CLIL programme implementation often causes disjuncture – a tension between one’s current way of doing things and a new approach. Disjuncture can serve as a learning opportunity or invoke defensiveness and rejection. Many teachers find it difficult to apply a multiple focus on content and language, as well as on cross-curricular integration, cognition, and reflection. Education officials and administrators, as well as teacher trainers are facing some of the same difficulties. A climate of high-stakes exams that can contribute to a reduction in autonomous decision-making by teachers; a lack of knowledge about CLIL-specific and other widely accepted teaching strategies and their impact on learning, as well as on examination results; teacher mindsets; and, a need for better and more coordinated planning by teachers and government authorities; all impact on CLIL. Any of these factors can knock a programme off balance.

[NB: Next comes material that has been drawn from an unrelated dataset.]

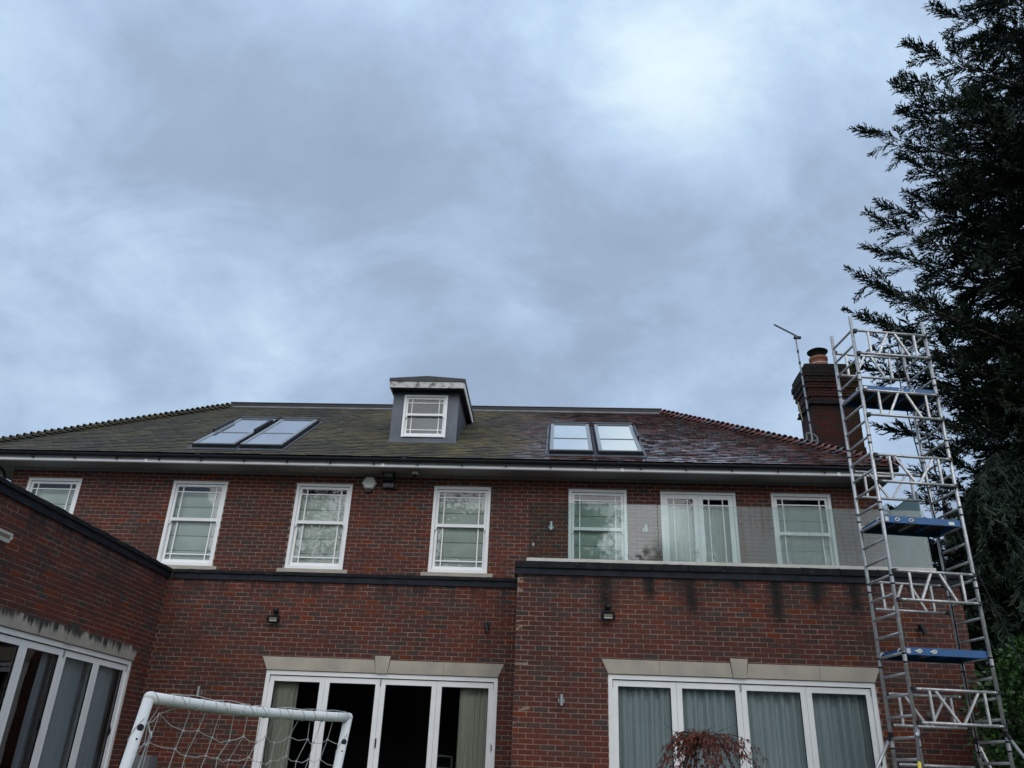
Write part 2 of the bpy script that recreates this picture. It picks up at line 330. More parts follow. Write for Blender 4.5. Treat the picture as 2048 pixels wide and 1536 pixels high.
def tile_mat(hip=False):
    m, t, b = base_mat('hip_tile_clay' if hip else 'roof_tile_clay', .6, 0, .3 if hip else .6)
    r = ramp(t, [(0, (.10, .046, .042)), (.16, (.17, .066, .055)), (.3, (.085, .068, .072)), (.42, (.22, .095, .08)), (.55, (.115, .075, .075)), (.66, (.10, .115, .13)), (.78, (.16, .055, .045)), (.9, (.22, .15, .145))], 'CONSTANT')
    t.links.new(rnd(t), r.inputs[0])
    p = wpos(t); s = nd(t, 'ShaderNodeSeparateXYZ'); t.links.new(p, s.inputs[0]); x = s.outputs[0]
    wob = M(t, 'MULTIPLY', M(t, 'SUBTRACT', noise(t, .8, 5, .6, p), .5), 2.4)
    clean = smooth01(t, M(t, 'ADD', x, wob), -1.3, .5) if not hip else smooth01(t, M(t, 'ADD', x, wob), -6, 2.0)
    mo = ramp(t, [(.25, (.030, .028, .022)), (.42, (.058, .048, .032)), (.55, (.115, .098, .046)), (.72, (.20, .17, .060))]); t.links.new(noise(t, 1.1, 8, .72, p), mo.inputs[0])
    dk = smooth01(t, x, -3.0, -7.5)                       # darker, greyer moss towards the left hip
    moss = MIX(t, M(t, 'MULTIPLY', dk, .55), mo.outputs[0], (.040, .040, .032))
    moss = MIX(t, M(t, 'MULTIPLY', smooth01(t, rnd(t), .6, 1.0), .35), moss, (.03, .028, .022))
    lich = M(t, 'MULTIPLY', smooth01(t, noise(t, 14, 5, .7, p), .62, .70), .6)
    moss = MIX(t, M(t, 'MULTIPLY', lich, dk), moss, (.19, .19, .17))
    film = MIX(t, M(t, 'MULTIPLY', smooth01(t, noise(t, 2.4, 5, .65, p), .55, .75), .4), r.outputs[0], (.055, .05, .045))
    if not hip:
        b.inputs['Coat Roughness'].default_value = .07; b.inputs['Coat IOR'].default_value = 1.65
        t.links.new(M(t, 'MULTIPLY', clean, smooth01(t, noise(t, 1.3, 5, .65, p), .36, .54)), b.inputs['Coat Weight'])
    edge = M(t, 'LESS_THAN', rnd(t), -.5)        # tile ends and undersides coloured near black, so the courses stand out
    t.links.new(MIX(t, M(t, 'MULTIPLY', edge, .92), MIX(t, clean, moss, film), (.016, .015, .013)), b.inputs['Base Color'])
    ro = M(t, 'SUBTRACT', .85, M(t, 'MULTIPLY', clean, .66)); 
    ro = M(t, 'ADD', ro, M(t, 'MULTIPLY', M(t, 'SUBTRACT', noise(t, 2.2, 5, .65, p), .5), .55), True); t.links.new(ro, b.inputs['Roughness'])
    bump(t, b, noise(t, 40, 5, .65), .2, .003); return m
TILE = tile_mat(); HIPTILE = tile_mat(True)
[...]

Solutions or counterweights for balancing programming are part of a complex interrelated package that includes: an increased valorisation of content and language learning in education in general, and in the language learning (including CLIL) literature; teacher training that supports teachers in guided reflection on their own mindsets and their practice coupled with repertoire-building in CLIL-specific strategies, as well as on building awareness of how these strategies impact on examination results; an improved understanding by educators of the role of key aspects of good pedagogy such as fostering critical thinking, setting learning outcomes and assessment for learning, and their impact on learning and examination results; designating or establishing a central body responsible for CLIL programme coordination and support; identifying and detailing the role of all CLIL stakeholders; and, building professional learning communities.

Finally, there is a need for research and training that help CLIL stakeholders to identify and concurrently address multiple interrelated factors contributing to or detracting from successful CLIL programming.